Me, filling out a gym membership: I dropped my pen. Can I have another?
Trainer: Can’t you just pick that one up?
Me: If I were in good enough shape to go around picking up pens all willy nilly I wouldn’t be here
i just think if i chewed lava quick enough it wouldn’t be too bad
[at ultrasound]
Nurse: there it is. There’s your baby
Me visibly relieved: oh Jesus thank u
Wife whispering to nurse: he thought it was bees
Elon Musk & Grimes agreed to split custody of X Æ A-12 equally so somewhere a judge is trying to calculate X ÆA-12➗2
My 6yo announced from the bathroom that he has good news and bad news, how scared should I be
Shouldn’t octopus apendages be called eightacles?

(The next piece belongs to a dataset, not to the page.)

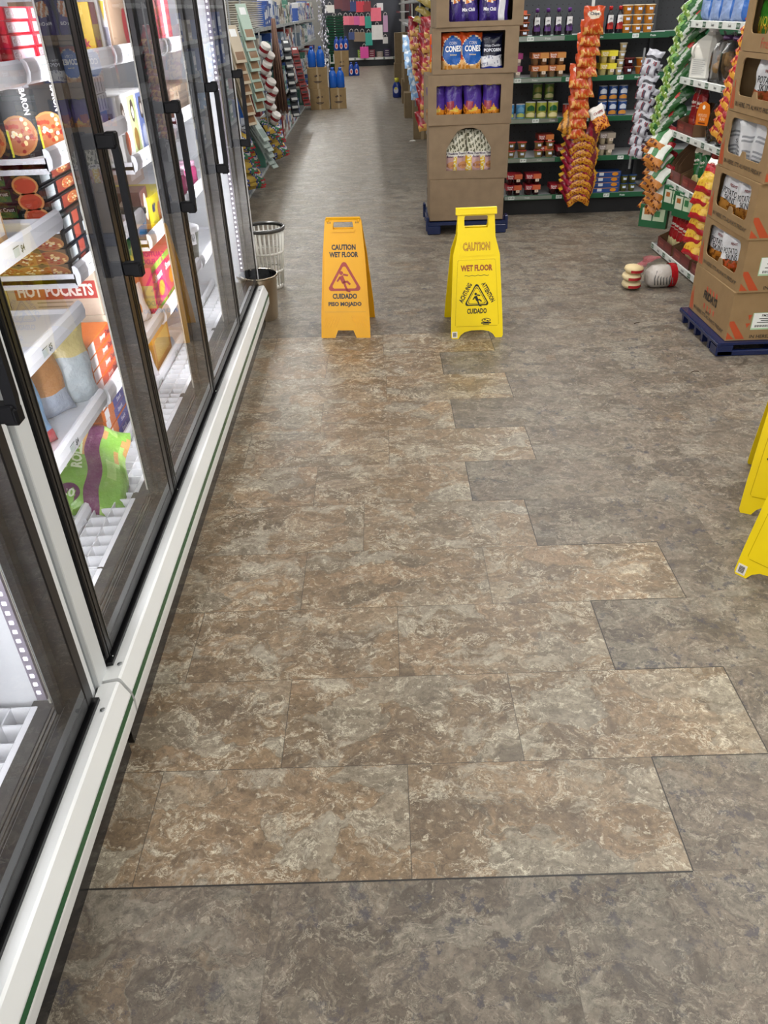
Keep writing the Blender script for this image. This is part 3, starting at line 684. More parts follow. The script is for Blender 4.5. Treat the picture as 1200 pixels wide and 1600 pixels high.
chip_bag('popcorn_bag', 'navy blue white cheddar popcorn bag beside the corn cones', 'bag', .165, .245, .07, wpop, (X0 + .17, 6.705, 1.168), 0, 0, -1,
         [('White Cheddar', 0, .045, .016, '#e9ecf6', .12, .0), ('POPCORN', 0, .016, .022, '#f2f4ff', .125, .03)], seed=23, nx=20, ny=24)
chip_bag('corn_cone_bag', 'corn cone bag almost hidden behind the left edge of its carton window', 'bag', .12, .25, .05, cones, (X0 - .235, 6.76, 1.168), 0, 0, 0, [], seed=25)
def pc(u, v, s_):
    r = ((u - .5) / .34) ** 2 + ((v - .62) / .17) ** 2
    if r < 1: return '#d9823a' if math.sin(u * 24 + v * 19) > -.2 else '#efe0d0'
    return '#3c2a78' if math.sin(u * 9 + v * 6) > -.6 else '#2a1d5a'
def pw(u, v, s_): return '#d9d8dc' if .25 < u < .75 else '#3c2a78'
for k, (x, f, w_) in enumerate(((-.175, pc, .12), (-.075, pc, .15), (.075, pc, .15), (.165, pw, .11))):
    chip_bag('snack_bag', ('dark purple chip bag, %s from the left in the topmost carton' % ORD[k]) if f is pc else 'purple bag turned to show its white back panel, topmost carton', 'bag', w_, .30, .08, f, (X0 + .058 + x, 6.70, 1.466), 0, 0, (2, -1, 2, 0)[k],
             [('Mix Chili', 0, -.052, .022, '#f0ecf6', .09, .03)] if f is pc and k else [], seed=30 + k, group='purple bags in the top carton', nx=18, ny=22)

# ------------------------------------------------------------------ FRIDAYS cartons on their blue pallet
CF = '#907654'
t = thing('plastic_pallet', 'dark blue ribbed plastic pallet under the FRIDAY snack cartons', 'pallet', (2.06, 4.10, 0))
b = MB(); b.box(-.28, -.29, .062, .40, .29, .075, '#152048', 'gloss'); b.box(-.28, -.29, .0, .40, -.262, .03, '#152048', 'gloss', .004); b.build('deck', t)
for i in range(6):
    b = MB(); y = -.262 + i * .1; b.raw([(-.28, y - .012, .062), (-.28, y + .02, .062), (-.24, y + .02, .062), (-.24, y - .012, .062), (-.275, y - .008, 0), (-.275, y + .014, 0), (-.24, y + .014, 0), (-.24, y - .008, 0)],
        [(0, 1, 2, 3), (7, 6, 5, 4), (0, 4, 5, 1), (1, 5, 6, 2), (2, 6, 7, 3), (3, 7, 4, 0)], '#152048', 'gloss'); b.build('rib', t)
b = MB(); b.box(-.285, -.292, .05, -.265, .29, .07, '#152048', 'gloss', .002); b.build('rim', t)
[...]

why didn’t scooby doo smell that the ghosts were human
Me: I’m single – I can eat beans whenever I like
Also me: why am I still single
I was sitting there getting my hair cut, when a spider ran across the floor.
And that’s how you accidentally get bangs.
Trump is opting not to have celebrities at his inauguration in the same way that I opted not to take any cheerleaders to prom.
It’s okay, facial recognition. I don’t recognize myself anymore either.
me: raising kids is the most rewarding thing you’ll ever do
kidnapper: just pay the ransom, I’m not keeping them
wife: dont say anythin stupid on the way out
me: i wont
[shakes priest’s hand after lovely wedding ceremony]
me: so are you god’s boyfriend?
I hate when people say “next time you’re in my neck of the woods”
omg this isn’t the prairie Laura, you live across from a Starbucks
My brother drank a bourbon and challenged my kids to Mario Kart. My kids are about to learn how annoying it is to lose to my brother when he’s drunk.